The following article was published in the Spokesman-Review July 1, 2000.
To Understand God’s message, biblical evidence must be weighed contextually and you must be willing to admit you may be wrong, Rev. Paul Graves says.
Facts don’t always add up to God’s truth
I spent a little time reading the Declaration of Independence the other day. Its most famous phrase, “we hold these truths to be self-evident,” was not a unanimous observation. King George III certainly did not think those truths were self-evident.
In fact, the Declaration spends most of its time listing the “facts” of how King George denied equal treatment of all people, how he usurped God’s authority to endow people with life, liberty and the pursuit of happiness.
I’m sure the king even questioned whether the colonists’ list of “facts” was factual. For the king, those facts certainly didn’t add up to the “truth” that resulted in the revolutionary War and our Fourth of July/Independence Day celebration.
You see what happened there? With the same “facts” before them, the colonists and the king arrived at different truths. Hmmm . . . I thought they were supposed to be self-evident.
This seems like a classic case where truth can be discovered in spite of the facts. So for a few minutes today, let’s look at the slippery relationship between truth and facts.
Illustration No. 1 comes from a recent religion column by Mike McManus. While discussing the recent Southern Baptist Convention, he identified two facts: (1) the denomination has moved in “a more conservative and biblical direction,” and (2) this denomination has added millions of members in recent years while certain mainline denominations have lost millions. I do not dispute his facts.

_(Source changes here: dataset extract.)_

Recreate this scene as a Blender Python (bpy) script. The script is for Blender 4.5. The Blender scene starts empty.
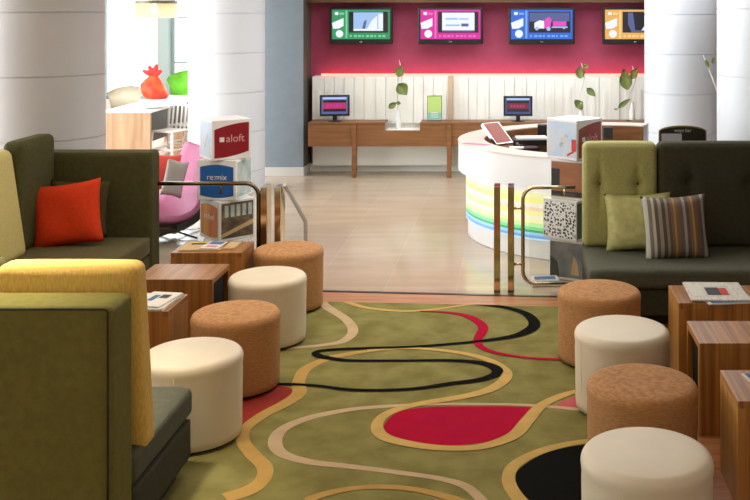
import bpy, bmesh, math, random
from mathutils import Vector, Matrix
random.seed(7)
S = bpy.context.scene
C = S.collection
PI = math.pi

# ------------------------------------------------------------------ camera
CAMZ = 2.3
cd = bpy.data.cameras.new('camera'); cam = bpy.data.objects.new('camera', cd); C.objects.link(cam)
cam.location = (0, 0, CAMZ); cam.rotation_euler = (PI / 2, 0, 0)
cd.sensor_width = 36; cd.lens = 48.0
cd.shift_x = -139 / 750; cd.shift_y = -240 / 750
cd.clip_end = 200
S.camera = cam

# ------------------------------------------------------------------ world
W = bpy.data.worlds.new('world'); S.world = W; W.use_nodes = True
bg = W.node_tree.nodes['Background']
bg.inputs[0].default_value = (0.86, 0.93, 1.0, 1); bg.inputs[1].default_value = 3.0

def area(name, loc, rot, sx, sy, power, col, spread=PI):
    d = bpy.data.lights.new(name, 'AREA'); d.shape = 'RECTANGLE'; d.size = sx; d.size_y = sy
    d.energy = power; d.color = col; d.spread = spread
    o = bpy.data.objects.new(name, d); C.objects.link(o); o.location = loc; o.rotation_euler = rot
    return o
# daylight through the tall windows on the left and at the far left end
area('window_daylight', (-9.3, 10.0, 1.7), (0, -PI / 2, 0), 2.6, 9.0, 800, (0.93, 0.965, 1.0))
area('far_window_daylight', (-7.0, 19.3, 1.7), (-PI / 2, 0, 0), 5.0, 2.6, 200, (0.94, 0.97, 1.0))
# unseen lights added at ceiling height, no fixtures, to brighten reception, hall and lounge
area('reception_fill_light', (0.4, 12.4, 3.1), (0, 0, 0), 5.0, 1.6, 130, (0.94, 0.97, 1.0))
area('hall_fill_light', (0.2, 8.9, 3.1), (0, 0, 0), 3.4, 1.0, 70, (0.98, 0.98, 0.98))
area('lounge_fill_light', (-1.7, 6.4, 3.1), (0, 0, 0), 2.0, 1.0, 40, (1.0, 0.86, 0.68))
area('front_ceiling_lamp', (-2.25, 4.40, 3.1), (0, 0, 0), 0.3, 0.15, 12, (1.0, 0.88, 0.70), math.radians(50))
area('rear_fill_light', (0.0, 1.5, 3.1), (0, 0, 0), 2.0, 1.0, 20, (1.0, 0.74, 0.45))

vs = S.view_settings
vs.view_transform = 'Standard'; vs.look = 'None'; vs.gamma = 1; vs.use_curve_mapping = False
vs.exposure = 0.0
S.cycles.use_denoising = True
S.cycles.max_bounces = 8
S.cycles.transparent_max_bounces = 12

# ------------------------------------------------------------------ materials
def lin(c):
    return tuple(((v / 255) / 12.92 if v / 255 <= 0.04045 else ((v / 255 + 0.055) / 1.055) ** 2.4) for v in c)
M = {}
def mat(name, rgb, rough=0.6, metal=0.0, var=0.0, scale=(8, 8, 8), bump=0.0, bscale=(200, 200, 200), emit=0.0, spec=0.5, rgb2=None, detail=3):
    m = bpy.data.materials.new(name); m.use_nodes = True
    nt = m.node_tree; n = nt.nodes; l = nt.links; b = n['Principled BSDF']
    c = lin(rgb)
    b.inputs['Base Color'].default_value = (*c, 1)
    b.inputs['Roughness'].default_value = rough; b.inputs['Metallic'].default_value = metal
    b.inputs['Specular IOR Level'].default_value = spec
    if emit:
        b.inputs['Emission Color'].default_value = (*c, 1); b.inputs['Emission Strength'].default_value = emit
    tc = n.new('ShaderNodeTexCoord')
    if var or rgb2:
        mp = n.new('ShaderNodeMapping'); mp.inputs['Scale'].default_value = scale
        nz = n.new('ShaderNodeTexNoise'); nz.inputs['Scale'].default_value = 1.0; nz.inputs['Detail'].default_value = detail
        rp = n.new('ShaderNodeValToRGB')
        c2 = lin(rgb2) if rgb2 else tuple(min(1, v * (1 + var)) for v in c)
        c1 = c if rgb2 else tuple(v * (1 - var) for v in c)
        rp.color_ramp.elements[0].position = 0.35; rp.color_ramp.elements[1].position = 0.65
        rp.color_ramp.elements[0].color = (*c1, 1); rp.color_ramp.elements[1].color = (*c2, 1)
        l.new(tc.outputs['Object'], mp.inputs[0]); l.new(mp.outputs[0], nz.inputs['Vector'])
        l.new(nz.outputs['Fac'], rp.inputs[0]); l.new(rp.outputs[0], b.inputs['Base Color'])
    if bump:
        mp = n.new('ShaderNodeMapping'); mp.inputs['Scale'].default_value = bscale
        nz = n.new('ShaderNodeTexNoise'); nz.inputs['Scale'].default_value = 1.0; nz.inputs['Detail'].default_value = 2
        bp = n.new('ShaderNodeBump'); bp.inputs['Strength'].default_value = bump; bp.inputs['Distance'].default_value = 0.004
        l.new(tc.outputs['Object'], mp.inputs[0]); l.new(mp.outputs[0], nz.inputs['Vector'])
        l.new(nz.outputs['Fac'], bp.inputs['Height']); l.new(bp.outputs[0], b.inputs['Normal'])
    M[name] = m
    return m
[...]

But the “truth” he derives from these two facts appears to be that the Southern Baptists’ rigid biblical stances must be right because their membership rolls are growing.
It is easy to assert the truth that 1 + 1 = 2 in mathematics. It is something else again to assert that bigger church membership adds up to being “true” (read “faithful”) to God’s word. The “truth” of McManus’ assertion based on the facts presented is a very incomplete truth at best.
Which, of course, is often what happens to each of us when we grab a piece of truth and believe it is the whole truth.
Illustration No. 2 comes as the Bible itself. Controversy flourishes anytime biblical stories are discussed because we will never have a totally accurate translation of the Bible for a variety of honest reasons. One plus one cannot equal two when discussing the Bible because we can’t be completely sure that “1” has the same value now as it did when it was first written.
But that certainly doesn’t mean the truth that is found on the pages of the Bible is unworthy of our embrace. A month ago I referred to the story of Jonah. Is the truth of God’s grace to the people of Nineveh discarded for you just because Jonah’s big fish wasn’t necessarily a whale?
With minimal apology to readers who may subscribe to a literal reading of every word in the Bible, my truth-piece is this: The fanciful, imaginative nature of biblical stories may not be always factually accurate. But that likely fact certainly does not detract from the powerful, life-changing truth of these same stories on millions of people over the centuries.
Truth is always much greater than the sum — or lack — of facts presented!
I believe our most consistent struggle is to keep searching for truth instead of just settling for facts. I think you can easily know what I mean by a simple review of your life over the past week. How many times in the last seven days were you faced with some facts that somehow didn’t add up to “the truth” as you had experienced it before?
All it takes to spout the facts and total them up is a combination of memory and knowing where to confirm the facts. Fact-finding is so often easier than truth-finding.
Because, to find the truth, you need to do at least two things: (1) put the facts in their larger context so you can see how they relate most fully to each other; and (2) approach the search for truth in a special way.
I shared with story from Sr. Joan Chittister almost four years ago. It bears repeating.
“Once upon a time a visitor came to the monastery looking for the purpose and meaning of life. The Teacher said to the Visitor, ‘If what you seek Truth, there is one thing you must have above all else.’
“ ‘I know’ the visitor said. ‘To find Truth I must have an overwhelming passion for it.’
“ ‘No,’ the Teacher said. ‘In order to find Truth, you must have an unremitting readiness to admit you may be wrong.’”
I say again: Truth — especially God’s Truth — is always greater than the sum of any facts that we can conjure up. No matter how right we think we are.